Proof by induction of Bernoulli's inequality: $(1 + x)^n \geq 1 + nx$

Question

I'm asked to used induction to prove Bernoulli's Inequality: If $1+x>0$, then $(1+x)^n\geq 1+nx$ for all $n\in\mathbb{N}$. This what I have so far:

Let $n=1$. Then $1+x\geq 1+x$. This is true. Now assume that the proposed inequality holds for some arbitrary $k$, namely that $$1+x>0\implies (1+x)^k\geq 1+kx,~\forall~k\in\mathbb{N}\setminus\{1\}$$ is true. We want to show that the proposed inequality holds for $k+1$. Thus multiplication of $(1+x)$ on each side of the above inequality produces the following result: $$(1+x)(1+x)^k\geq (1+kx)(1+x)\implies (1+x)^{k+1}\geq 1+x+kx+kx^2\cdots\cdots\cdots$$

I'm not sure where to go from here.

Answer 1

You're almost done. $(1+x)^{k+1}\geq (1+kx)(1+x)=1+kx^2+(k+1)x\geq1+(k+1)x$ since $kx^2\geq 0$.

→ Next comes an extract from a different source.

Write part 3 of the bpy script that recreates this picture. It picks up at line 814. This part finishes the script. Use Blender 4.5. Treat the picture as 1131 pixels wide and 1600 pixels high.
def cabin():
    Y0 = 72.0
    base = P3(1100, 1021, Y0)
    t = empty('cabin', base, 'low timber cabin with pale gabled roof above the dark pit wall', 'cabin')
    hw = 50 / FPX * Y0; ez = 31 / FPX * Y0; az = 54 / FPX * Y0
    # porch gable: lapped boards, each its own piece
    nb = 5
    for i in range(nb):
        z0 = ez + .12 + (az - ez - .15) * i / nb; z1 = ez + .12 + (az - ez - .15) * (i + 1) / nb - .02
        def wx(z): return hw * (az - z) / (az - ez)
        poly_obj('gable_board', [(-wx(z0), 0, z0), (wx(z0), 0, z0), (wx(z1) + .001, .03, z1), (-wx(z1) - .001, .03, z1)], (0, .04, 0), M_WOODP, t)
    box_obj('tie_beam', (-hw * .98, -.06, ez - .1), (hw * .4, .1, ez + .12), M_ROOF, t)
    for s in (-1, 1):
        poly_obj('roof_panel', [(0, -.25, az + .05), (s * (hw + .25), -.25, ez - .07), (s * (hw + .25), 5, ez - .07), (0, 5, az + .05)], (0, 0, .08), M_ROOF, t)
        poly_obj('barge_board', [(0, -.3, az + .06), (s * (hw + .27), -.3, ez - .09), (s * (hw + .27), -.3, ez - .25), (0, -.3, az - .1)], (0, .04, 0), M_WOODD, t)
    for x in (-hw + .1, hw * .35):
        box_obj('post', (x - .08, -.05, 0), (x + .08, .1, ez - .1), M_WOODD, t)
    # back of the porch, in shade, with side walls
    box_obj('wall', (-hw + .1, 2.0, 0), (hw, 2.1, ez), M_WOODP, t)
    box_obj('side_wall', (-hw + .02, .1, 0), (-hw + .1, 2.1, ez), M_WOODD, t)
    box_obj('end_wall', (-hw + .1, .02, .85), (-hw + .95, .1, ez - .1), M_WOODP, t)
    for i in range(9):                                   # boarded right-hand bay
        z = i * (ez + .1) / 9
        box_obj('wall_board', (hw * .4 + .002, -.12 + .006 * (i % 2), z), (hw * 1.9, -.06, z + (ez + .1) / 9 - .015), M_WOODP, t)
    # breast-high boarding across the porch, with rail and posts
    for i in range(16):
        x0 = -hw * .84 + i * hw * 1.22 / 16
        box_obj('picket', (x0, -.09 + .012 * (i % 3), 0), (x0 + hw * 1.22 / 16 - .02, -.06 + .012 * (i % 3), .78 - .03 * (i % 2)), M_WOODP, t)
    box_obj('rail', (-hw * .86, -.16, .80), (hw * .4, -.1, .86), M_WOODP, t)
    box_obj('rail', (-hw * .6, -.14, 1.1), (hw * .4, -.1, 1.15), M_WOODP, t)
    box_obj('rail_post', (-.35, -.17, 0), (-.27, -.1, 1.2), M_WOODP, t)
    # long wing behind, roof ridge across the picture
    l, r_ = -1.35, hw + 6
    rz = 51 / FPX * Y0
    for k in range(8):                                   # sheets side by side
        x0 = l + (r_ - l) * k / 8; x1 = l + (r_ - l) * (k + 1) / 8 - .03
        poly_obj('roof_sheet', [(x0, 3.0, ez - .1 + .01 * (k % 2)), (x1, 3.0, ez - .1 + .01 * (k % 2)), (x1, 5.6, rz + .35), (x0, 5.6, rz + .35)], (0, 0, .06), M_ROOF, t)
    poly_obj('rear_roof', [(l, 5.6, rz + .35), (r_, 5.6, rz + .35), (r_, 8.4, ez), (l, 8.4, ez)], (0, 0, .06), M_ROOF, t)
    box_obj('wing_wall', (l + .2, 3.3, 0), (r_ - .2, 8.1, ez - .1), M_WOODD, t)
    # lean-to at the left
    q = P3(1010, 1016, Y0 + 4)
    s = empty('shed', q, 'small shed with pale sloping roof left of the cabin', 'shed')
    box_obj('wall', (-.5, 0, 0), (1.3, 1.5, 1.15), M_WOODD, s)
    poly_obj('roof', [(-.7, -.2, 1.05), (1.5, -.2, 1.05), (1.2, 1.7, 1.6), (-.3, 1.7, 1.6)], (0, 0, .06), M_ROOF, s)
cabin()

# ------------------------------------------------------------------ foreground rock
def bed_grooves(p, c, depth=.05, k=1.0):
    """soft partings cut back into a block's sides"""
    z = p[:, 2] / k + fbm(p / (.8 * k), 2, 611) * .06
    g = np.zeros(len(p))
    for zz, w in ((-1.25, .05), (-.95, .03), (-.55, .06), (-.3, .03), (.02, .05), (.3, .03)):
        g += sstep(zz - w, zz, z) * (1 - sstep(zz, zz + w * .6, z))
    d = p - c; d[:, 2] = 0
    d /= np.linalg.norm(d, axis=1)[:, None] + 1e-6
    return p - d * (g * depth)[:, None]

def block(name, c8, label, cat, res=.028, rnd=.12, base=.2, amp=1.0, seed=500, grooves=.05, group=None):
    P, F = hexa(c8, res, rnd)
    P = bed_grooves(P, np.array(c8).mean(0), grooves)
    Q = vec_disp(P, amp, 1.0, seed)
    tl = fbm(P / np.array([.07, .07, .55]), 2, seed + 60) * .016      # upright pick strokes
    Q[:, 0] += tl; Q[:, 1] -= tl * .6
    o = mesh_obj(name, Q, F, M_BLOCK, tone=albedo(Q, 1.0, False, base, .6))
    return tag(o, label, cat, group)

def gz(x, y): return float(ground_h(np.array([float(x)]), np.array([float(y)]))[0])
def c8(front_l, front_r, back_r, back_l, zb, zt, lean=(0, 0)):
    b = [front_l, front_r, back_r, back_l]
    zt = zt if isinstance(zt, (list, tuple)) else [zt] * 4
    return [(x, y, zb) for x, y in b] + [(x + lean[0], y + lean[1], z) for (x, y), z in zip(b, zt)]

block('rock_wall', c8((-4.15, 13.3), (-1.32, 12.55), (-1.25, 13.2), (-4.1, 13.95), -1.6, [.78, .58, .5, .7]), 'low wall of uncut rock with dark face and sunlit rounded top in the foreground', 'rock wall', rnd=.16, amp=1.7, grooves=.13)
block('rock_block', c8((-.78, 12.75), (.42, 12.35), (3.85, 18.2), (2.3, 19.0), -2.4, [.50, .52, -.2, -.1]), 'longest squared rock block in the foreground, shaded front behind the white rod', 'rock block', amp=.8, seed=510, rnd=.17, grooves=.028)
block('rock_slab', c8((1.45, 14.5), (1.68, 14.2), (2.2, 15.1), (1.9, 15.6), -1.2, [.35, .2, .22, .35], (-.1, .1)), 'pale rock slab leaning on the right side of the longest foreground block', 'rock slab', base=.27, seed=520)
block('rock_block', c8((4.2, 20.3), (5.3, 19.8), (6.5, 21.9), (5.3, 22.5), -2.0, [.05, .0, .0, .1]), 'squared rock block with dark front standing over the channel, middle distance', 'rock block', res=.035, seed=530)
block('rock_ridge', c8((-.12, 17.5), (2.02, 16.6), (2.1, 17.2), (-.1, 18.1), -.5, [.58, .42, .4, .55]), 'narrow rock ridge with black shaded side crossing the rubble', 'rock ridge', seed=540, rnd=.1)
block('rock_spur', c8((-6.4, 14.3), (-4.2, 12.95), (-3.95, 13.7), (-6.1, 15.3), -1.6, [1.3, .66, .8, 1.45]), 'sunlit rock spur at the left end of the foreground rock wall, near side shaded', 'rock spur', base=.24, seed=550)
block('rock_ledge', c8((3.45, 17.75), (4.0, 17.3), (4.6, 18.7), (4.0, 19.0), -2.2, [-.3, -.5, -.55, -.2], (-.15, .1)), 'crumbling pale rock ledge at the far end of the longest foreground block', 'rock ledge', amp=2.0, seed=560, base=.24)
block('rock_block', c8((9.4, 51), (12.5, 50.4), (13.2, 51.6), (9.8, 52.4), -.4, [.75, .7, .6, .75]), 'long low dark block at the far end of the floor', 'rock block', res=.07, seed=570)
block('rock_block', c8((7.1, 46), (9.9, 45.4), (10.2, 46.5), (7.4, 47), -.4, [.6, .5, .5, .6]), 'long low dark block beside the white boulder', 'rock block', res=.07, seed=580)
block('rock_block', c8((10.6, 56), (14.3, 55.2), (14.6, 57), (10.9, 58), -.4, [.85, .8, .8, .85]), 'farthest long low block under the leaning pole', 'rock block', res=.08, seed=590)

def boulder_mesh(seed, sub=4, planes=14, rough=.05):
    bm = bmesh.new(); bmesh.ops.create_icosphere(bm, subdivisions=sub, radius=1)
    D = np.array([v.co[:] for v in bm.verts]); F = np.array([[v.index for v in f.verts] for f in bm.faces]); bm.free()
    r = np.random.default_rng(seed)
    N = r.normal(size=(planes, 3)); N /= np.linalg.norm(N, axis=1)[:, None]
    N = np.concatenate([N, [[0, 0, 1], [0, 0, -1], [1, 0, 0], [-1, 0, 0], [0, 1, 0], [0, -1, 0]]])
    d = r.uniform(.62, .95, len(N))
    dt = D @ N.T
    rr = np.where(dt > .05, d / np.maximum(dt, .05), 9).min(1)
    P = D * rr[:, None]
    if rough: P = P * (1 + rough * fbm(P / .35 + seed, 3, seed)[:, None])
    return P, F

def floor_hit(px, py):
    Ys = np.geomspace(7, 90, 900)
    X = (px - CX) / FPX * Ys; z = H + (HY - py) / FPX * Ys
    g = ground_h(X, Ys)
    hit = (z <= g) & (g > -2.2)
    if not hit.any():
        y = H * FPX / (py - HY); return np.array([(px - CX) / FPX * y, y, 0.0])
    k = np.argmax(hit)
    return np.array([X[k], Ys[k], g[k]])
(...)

Also in your assumption, "$1+x>0\implies (1+x)^k\geq 1+kx,~\forall~k\in\mathbb{N}\setminus\{1\}$", you shouldn't write $\forall~k\in\mathbb{N}\setminus\{1\}$. Because if you assume this is true for all $k\in \mathbb{N}$, then you've already assumed it is true for $k+1$. Also, you shouldn't let $k\ne 1$, since then your argument doesn't allow you to conclude $P(1) \implies P(2)$.

Answer 2

$$\begin{align} (1 + x)^{k+1} & \geq (1+kx)(1+x) \\ \\ & = 1 + kx + x + kx^2 \\ \\ & = 1 + (k+1)x + kx^2 \\ \\ & \geq 1+ (k+1) x\end{align}$$ as desired.

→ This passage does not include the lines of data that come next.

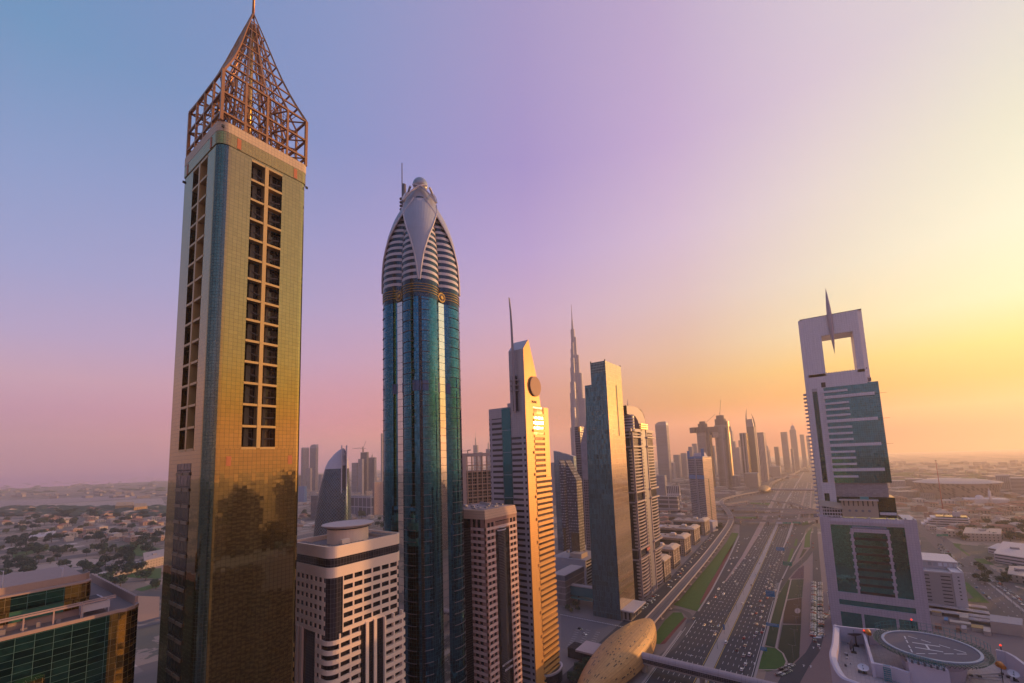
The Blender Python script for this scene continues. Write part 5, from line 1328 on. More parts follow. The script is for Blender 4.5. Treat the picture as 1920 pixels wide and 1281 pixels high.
def sky_link():
    D = 2040; root = thing('linked_twin_towers', 'two round ended towers under construction joined by a long overhanging sky deck', 'skyscraper', (-395, 2000, 0))
    w = fm('linked_tower_bands', (.40, .34, .34), 80, 4.4, .98, .42, (.15, .13, .14)); dk = plain('deck_dark', (.16, .13, .13), .7); gd = plain('gold_side', (.6, .42, .22), .35, metal=.6)
    def shaft(xl, xr, yt, D, nm):
        a, b_ = AtD(xl, yt, D), AtD(xr, yt, D); c = (a+b_)/2; r = (b_-a).length/2
        P = [(c.x+r*cos(t), c.y+r*1.3*sin(t)) for t in [2*pi*i/28 for i in range(28)]]
        MB().prism(P, 0, c.z).build(nm, w, root); return c, r
    c1, r1 = shaft(1306, 1331, 812, 2010, 'left_shaft'); c2, r2 = shaft(1340, 1366, 812, 2080, 'right_shaft')
    for z0, z1, k in ((c2.z, c2.z+34, 1.0), (c2.z+34, c2.z+62, .85), (c2.z+62, c2.z+78, .6)): MB().prism(ngon(c2.x, c2.y, r2*k, 20, ry=r2*k*1.3), z0, z1).build('stepped_top', dk if k < 1 else w, root)
    for z0, z1, k in ((c1.z, c1.z+24, 1.08), (c1.z+24, c1.z+40, .7), (c1.z+40, c1.z+50, .45)): MB().prism(ngon(c1.x, c1.y, r1*k, 20, ry=r1*k*1.3), z0, z1).build('stepped_top', dk, root)
    a, b_ = AtD(1296, 806, 2000), AtD(1366, 806, 2090); t = (b_-a).normalized(); n = Vector((-t.y, t.x, 0)).normalized()
    q = [a.xy-n.xy*14, b_.xy-n.xy*14, b_.xy+n.xy*14, a.xy+n.xy*14]; MB().prism([tuple(p) for p in q], c1.z+2, c1.z+26).build('sky_deck', dk, root)
    a2 = AtD(1333, 812, 2040); b2 = AtD(1364, 812, 2095); q = [a2.xy-n.xy*14, b2.xy-n.xy*14, b2.xy+n.xy*14, a2.xy+n.xy*14]; MB().prism([tuple(p) for p in q], c1.z-22, c1.z+2).build('lower_deck', w, root)
    for c, r in ((c1, r1), (c2, r2)):
        MB().box(c.x+r*.86, c.x+r*1.15, c.y-18, c.y+14, 0, c.z-10 if c is c1 else c.z+50).build('gold_flank', gd, root)
        MB().box(c.x+r*.70, c.x+r*1.02, c.y-r*1.15, c.y-r*.7, 0, c.z+20).build('hoist_shaft', dk, root)
    m_ = MB(); m_.bar((c2.x, c2.y, c2.z+70), (c2.x, c2.y, c2.z+92), 2); m_.bar((c2.x, c2.y, c2.z+84), (c2.x+8, c2.y+5, c2.z+150), 1.4); m_.build('crane', dk, root); m_ = MB(); m_.bar((c1.x+15, c1.y, c1.z+45), (c1.x+50, c1.y+30, c1.z+80), 1.2); m_.build('crane', dk, root)
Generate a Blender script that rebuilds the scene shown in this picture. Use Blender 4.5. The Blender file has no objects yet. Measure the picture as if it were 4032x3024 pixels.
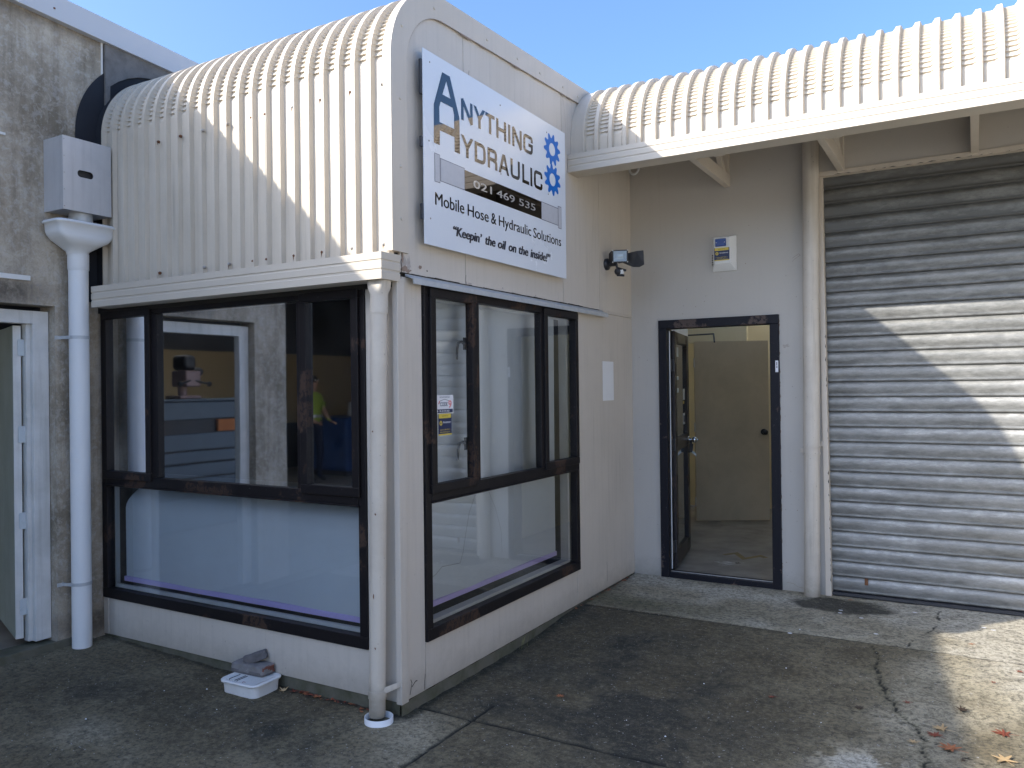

Remark: The inductive hypothesis $P(k)$ is assumed only for some arbitrary $k \in \mathbb N$; i.e., the point of an inductive proof is to then show that it is indeed true for all $n \in \mathbb N$, by first showing that $P(1) \land (P(k) \implies P(k+1)).$

Answer 3

You have $(1 + x)^{k+1} \geq 1 + (k+1)x + kx^2$. Keeping in mind that $kx^2 \geq 0$, what does this imply about your inequality?